Mexico shutters country's top anti-narcotics unit, threatens DEA capabilities

The government’s decision to shutter the elite operation threatens the U.S. capability to combat organized crime within Mexico

April 19, 2022 2:14pm

Updated: April 20, 2022 9:18am

Mexico has disbanded a select anti-narcotics unit known for working with the U.S. Drug Enforcement Administration (DEA) to tackle organized crime, in a move which highlights the breakdown in cooperation between Washington and Mexico City since President Lopez Obrador assumed power in 2018.

According to an exclusive report from Reuters, the drug enforcement unit was one of Mexico’s DEA-trained Sensitive Investigative Units (SIU) – responsible for dismantling powerful smuggling rings and busting countless drug operations around the world.

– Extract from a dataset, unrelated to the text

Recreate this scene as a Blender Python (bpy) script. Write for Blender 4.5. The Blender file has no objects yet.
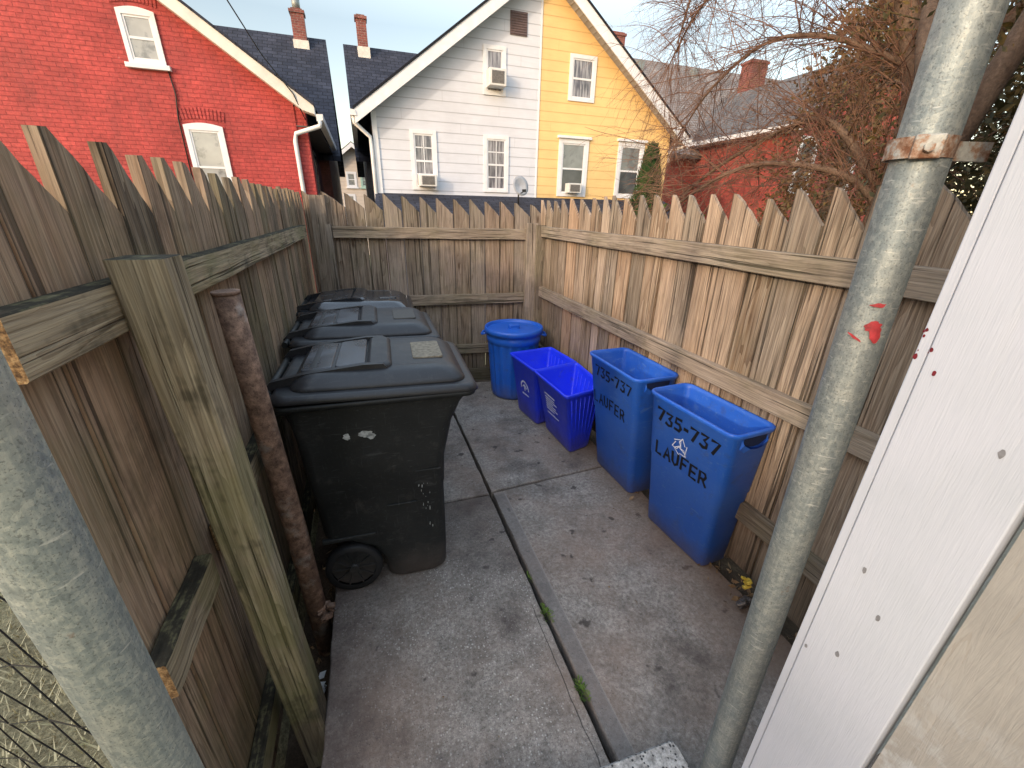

The SIU’s 50+ officers were considered to be among the country’s top law enforcement officers and have, in the past, worked on some of the Aztec nation’s most important cases, including the 2016 capture of Joaquin “El Chapo” Guzman, the former Sinaloa cartel chief.

The government’s decision to shutter the SIU’s operation threatens the U.S.’ ability to combat organized crime within Mexico and makes the capture and prosecution of cartel leaders much more difficult.

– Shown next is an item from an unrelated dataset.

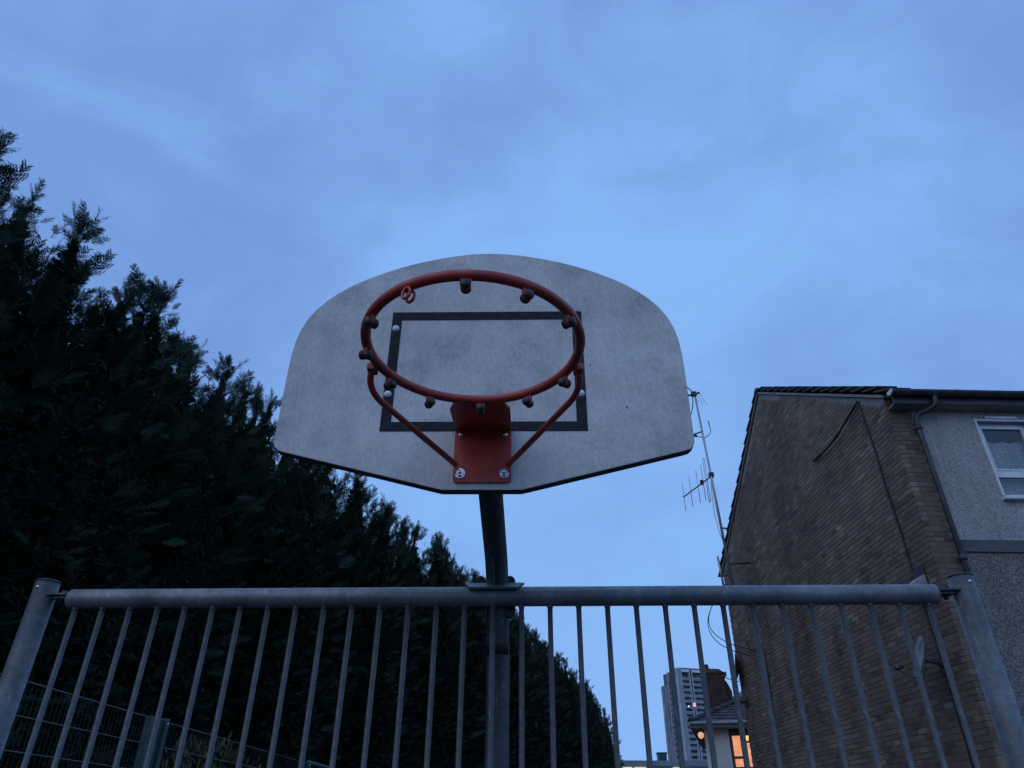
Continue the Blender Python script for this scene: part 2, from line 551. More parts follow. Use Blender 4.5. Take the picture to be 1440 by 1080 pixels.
# front wall: roughcast above, band, pebble dash below, window opening
WX0, WX1, WZ0, WZ1 = 1.31, 2.10, 5.83, 7.05
w = B()
w.box((0.362, -0.015, 5.162), (WX0, 0.25, EZ - 0.02))
w.box((WX0, -0.015, 5.162), (WX1, 0.25, WZ0 - 0.03))
w.box((WX0, -0.015, WZ1), (WX1, 0.25, EZ - 0.02))
w.box((WX1, -0.015, 5.162), (XW, 0.25, EZ - 0.02))
w.done('upper_wall', render_up, house)
w = B(); w.box((0.362, -0.045, 4.985), (XW, 0.25, 5.16), 0.008); w.done('string_band', band_m, house)
w = B(); w.box((0.362, -0.02, 0), (XW, 0.25, 4.983)); w.done('lower_wall', render_lo, house)
w = B(); w.box((XW, 0, 0), (XW + 0.25, DY, EZ)); w.box((0.28, DY - 0.25, 0), (XW - 0.002, DY - 0.002, EZ)); w.done('rear_wall', mortar_m, house)
# window
win = B()
t = 0.034
for a, b_ in (((WX0 - t, -0.04, WZ1), (WX1 + t, -0.016, WZ1 + t)), ((WX0 - t, -0.04, WZ0), (WX0, -0.016, WZ1 - 0.001)), ((WX1, -0.04, WZ0), (WX1 + t, -0.016, WZ1 - 0.001))):
    win.box(a, b_, 0.004)
win.box((WX0 + 0.15, -0.055, WZ1 + t + 0.002), (WX1 - 0.15, -0.016, WZ1 + t + 0.045), 0.004)
win = win.done('window_surround', upvc, house)
wf = B()
f = 0.052
wf.box((WX0 + 0.002, 0.055, WZ0 - 0.028), (WX0 + f, 0.12, WZ1 - 0.002), 0.004)
wf.box((WX1 - f, 0.055, WZ0 - 0.028), (WX1 - 0.002, 0.12, WZ1 - 0.002), 0.004)
wf.box((WX0 + f, 0.055, WZ1 - f), (WX1 - f, 0.12, WZ1 - 0.002), 0.004)
wf.box((WX0 + f, 0.055, WZ0 - 0.028), (WX1 - f, 0.12, WZ0 + f), 0.004)
wf.box((WX0 + f, 0.045, 6.15), (WX1 - f, 0.12, 6.255), 0.004)
wf = wf.done('window', upvc, house)
ws = B()
i_ = f + 0.002; k_ = 0.04
for za, zb in ((6.258, WZ1 - f - 0.002),):
    ws.box((WX0 + i_, 0.04, za), (WX0 + i_ + k_, 0.1, zb), 0.003)
    ws.box((WX1 - i_ - k_, 0.04, za), (WX1 - i_, 0.1, zb), 0.003)
    ws.box((WX0 + i_ + k_, 0.04, zb - k_), (WX1 - i_ - k_, 0.1, zb), 0.003)
    ws.box((WX0 + i_ + k_, 0.04, za), (WX1 - i_ - k_, 0.1, za + 0.03), 0.003)
ws.done('sash', upvc, wf)
sill = B(); sill.box((WX0 - 0.06, -0.10, WZ0 - 0.075), (WX1 + 0.06, 0.054, WZ0 - 0.03), 0.006); sill.done('sill', upvc, wf)
pn = B(); pn.box((WX0 + 0.09, 0.072, 6.28), (WX1 - 0.09, 0.078, WZ1 - 0.09)); pn.done('pane', glass_m, wf)
pn = B(); pn.box((WX0 + f, 0.072, WZ0 + f), (WX1 - f, 0.078, 6.15)); pn.done('pane', glass_m, wf)
cu = B()
npl = 44
zz = (WZ0 - 0.02, 6.80)
vs_ = []
for k in range(npl + 1):
    x = WX0 + (WX1 - WX0) * k / npl
    y = 0.19 + 0.012 * math.sin(k * 1.7) + 0.006 * math.sin(k * 3.1)
    vs_.append((cu.bm.verts.new((x, y, zz[0])), cu.bm.verts.new((x, y, zz[1] - 0.012 * math.sin(k * 0.45)))))
for k in range(npl):
    cu.bm.faces.new((vs_[k][0], vs_[k + 1][0], vs_[k + 1][1], vs_[k][1]))
cuo = cu.done('net_curtain', curtain_m, wf)
rm = B(); rm.box((WX0 - 0.4, 1.3, WZ0 - 0.8), (WX1 + 0.6, 1.35, WZ1 + 0.2)); rm.box((WX0 - 0.4, 0.252, WZ1 + 0.2), (WX1 + 0.6, 1.299, WZ1 + 0.24)); rm.box((WX0 - 0.4, 0.252, WZ0 - 0.85), (WX1 + 0.6, 1.299, WZ0 - 0.81))
rm.done('room_lining', room_m, house)

# roof: tile courses with a stepped verge
SL = math.hypot(RY, RZ_ - EZ)
ang = math.atan2(RZ_ - EZ, RY)
def tile_profile(side, x0, x1, s0, s1, lift0, lift1, th=0.022):
    """tile from slope distance s0 (low) to s1 (high); returns 8 verts box"""
    pts = []
    for s_, l_ in ((s0, lift0), (s1, lift1)):
        yy = -0.0 + s_ * math.cos(ang); zz_ = EZ + s_ * math.sin(ang)
        for h in (0, th):
            y_ = yy - (l_ + h) * math.sin(ang); z_ = zz_ + (l_ + h) * math.cos(ang)
            if side:
                y_ = DY - y_
            pts.append((y_, z_))
    (a, b_, c_, d_) = pts
    return [(x0,) + a, (x0,) + b_, (x0,) + d_, (x0,) + c_]
rest_t = B()
NT = 15
gauge = (SL + 0.30) / NT
for side in (0, 1):
    for k in range(NT):
        s0 = -0.25 + k * gauge; s1 = min(s0 + gauge + 0.075, SL + 0.06)
        t_ = B()
        t_.prism(tile_profile(side, -0.055, 0, s0, s1, 0.150 + 0.022 * (1 - k / NT) - (0.03 if k == 0 else 0), 0.066 + 0.022 * (1 - k / NT), 0.030), (0.33, 0, 0))
        jig = rb.uniform(-0.004, 0.004)
        o = t_.done('verge_tile', roof_m, house)
        o.location = (rb.uniform(-0.006, 0.006), 0, jig)
        x = 0.282
        while x < XW + 0.2:
            rest_t.prism(tile_profile(side, x, 0, s0, s1, 0.125 + rb.uniform(0, .003), 0.062, 0.028), (0.296, 0, 0))
            x += 0.30
rest_t.done('roof_tiles', roof_m, house, 'stuff')
rg = B()
x = -0.06
while x < XW + 0.2:
    pp = [(x + 0.004 * (k % 2), RY + 0.13 * math.cos(a_), RZ_ + 0.05 + 0.10 * math.sin(a_)) for k, a_ in enumerate([math.pi * q / 6 for q in range(7)])]
    rg.prism([(x,) + p[1:] for p in pp], (0.44, 0, 0))
    x += 0.45
rg.done('ridge_tiles', roof_m, house, 'stuff')
uc = B()      # undercloak and mortar bed under the verge
for side in (0, 1):
    uc.prism(tile_profile(side, -0.035, 0, -0.05, SL, 0.01, 0.01, 0.045), (0.25, 0, 0))
uc.done('verge_bedding', mortar_m, house)
dk = B()
for side in (0, 1):
    dk.prism(tile_profile(side, 0.22, 0, -0.20, SL, 0.01, 0.01, 0.03), (XW, 0, 0))
dk.done('roof_deck', soffit_m, house)
fa = B(); fa.box((0.0, -0.235, EZ - 0.22), (XW + 0.1, -0.21, EZ + 0.02)); fa.done('fascia', dark_pvc, house)
sf = B(); sf.box((0.005, -0.209, EZ - 0.22), (XW + 0.1, -0.017, EZ - 0.20)); sf.done('soffit', soffit_m, house)
gt = B()
gr = 0.072
prof = [(-0.30 + gr * math.cos(math.pi + k * math.pi / 8), EZ - 0.045 + gr * math.sin(math.pi + k * math.pi / 8)) for k in range(9)]
gt.prism([(-0.05, y_, z_) for y_, z_ in prof] + [(-0.05, -0.30 + gr - 0.005, EZ - 0.03), (-0.05, -0.30 - gr + 0.005, EZ - 0.03)][:0], (XW + 0.1, 0, 0))
gt = gt.done('gutter', dark_pvc, house)
ec = B(); ec.prism([(-0.075, y_, z_) for y_, z_ in prof], (0.022, 0, 0)); ec.done('end_cap', upvc, gt)
for xk in (0.9, 1.9, 2.9, 3.9):
    jb = B(); jb.prism([(xk, -0.30 + (gr + .006) * math.cos(math.pi + k * math.pi / 8), EZ - 0.045 + (gr + .006) * math.sin(math.pi + k * math.pi / 8)) for k in range(9)], (0.06, 0, 0)); jb.done('joint_clip', dark_pvc, gt)
dp = B()
X0 = 0.345
path = bez((0.60, -0.30, EZ - 0.11), (0.60, -0.30, EZ - 0.27), (0.55, -0.25, EZ - 0.29), 5) + bez((0.44, -0.13, EZ - 0.32), (X0, -0.085, EZ - 0.33), (X0, -0.085, EZ - 0.48), 5) + [(X0, -0.085, 0.15)]
dp.tube(path, 0.036, 12)
dp = dp.done('downpipe', dark_pvc, house)
for zz_ in (6.85, 4.85, 2.9, 1.0):
    c_ = B(); c_.tube([(X0, -0.085, zz_), (X0, -0.085, zz_ + 0.07)], 0.046, 12); c_.box((X0 - 0.07, -0.085, zz_ + 0.015), (X0 + 0.07, -0.045, zz_ + 0.055), 0.004)
    c_.done('pipe_bracket', dark_pvc, dp)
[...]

Although President Lopez Obrador formally notified the DEA that the unit had been shut down in April of 2021, the closure of the unit was not previously reported by the media.

"They strangled it," one DEA agent said under the condition of anonymity. "It shatters the bridges we spent decades putting together."

But as conditions along the U.S.-Mexico border continue to deteriorate, critics have warned that the closure could intensify the surge in drug-related overdoses that resulted in more than 100,000 deaths in the United States last year, linked mostly to a new wave of synthetic drugs produced by Mexican cartels.

Mexico’s elite SIU team was founded in 1997 and was the DEA’s main partner in the U.S.-led “war on drugs.” While the unit was operational, the DEA would regularly fly new Mexican officers to train at its state-of-the-art facility in Quantico, Virginia. Besides learning the latest surveillance and policing techniques, Mexican trainees would also be vetted by U.S. officials, who routinely subjected them to polygraph tests.

The DEA’s former chief of international operations, Mike Virgil, has warned that the SIU closure and Lopez Obrador’s refusal to honor Mexico’s commitment to fighting violent crime will ultimately hurt both countries.

"It will mean more drugs going to the United States and more violence in Mexico," he said.